Stirling’s approximation n! ≈ √(2πn)(n/e)^n shows that factorial growth has an exponent that itself grows — placing it above any fixed exponential.
Empirical complexity measurement via log-log slope fitting is a practical tool for characterizing black-box algorithms.

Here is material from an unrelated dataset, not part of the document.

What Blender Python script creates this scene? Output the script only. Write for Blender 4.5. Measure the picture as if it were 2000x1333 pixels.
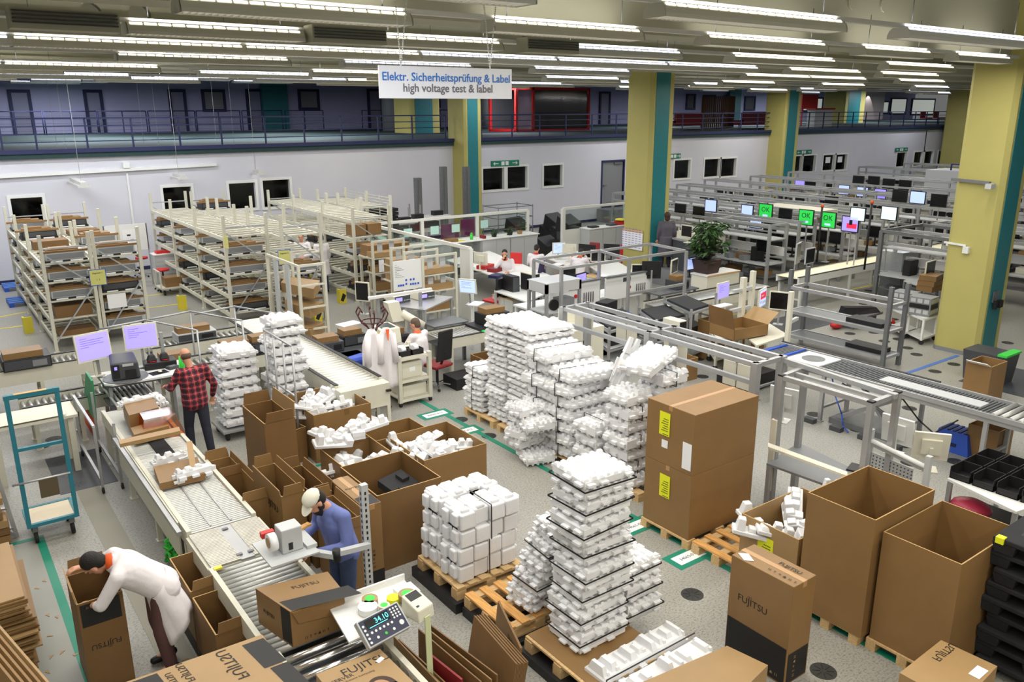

Backward connection: This chapter synthesizes the growth behavior from ch042 (Exponential Growth), the scale intuition from ch044 (Logarithmic Scales), and the exponent arithmetic from ch041 (Exponents and Powers) into a single comparative framework.

Forward connections:

ch047 (Orders of Magnitude) applies this hierarchy to physical and computational scale — connecting growth rates to real measurements.
The asymptotic notation introduced here is used throughout Part VI (Linear Algebra) to analyze matrix multiplication cost — O(n³) naive vs O(n^{2.37}) for Strassen-type algorithms.
The factorial count of permutations connects to ch253 (Probability Rules) — n! is the number of ways to arrange n items, the foundation of combinatorics.

Going deeper: Introduction to Algorithms (CLRS), Chapter 3 — the standard reference for asymptotic notation. The appendix contains the full proof that n^k = o(a^n) for a > 1.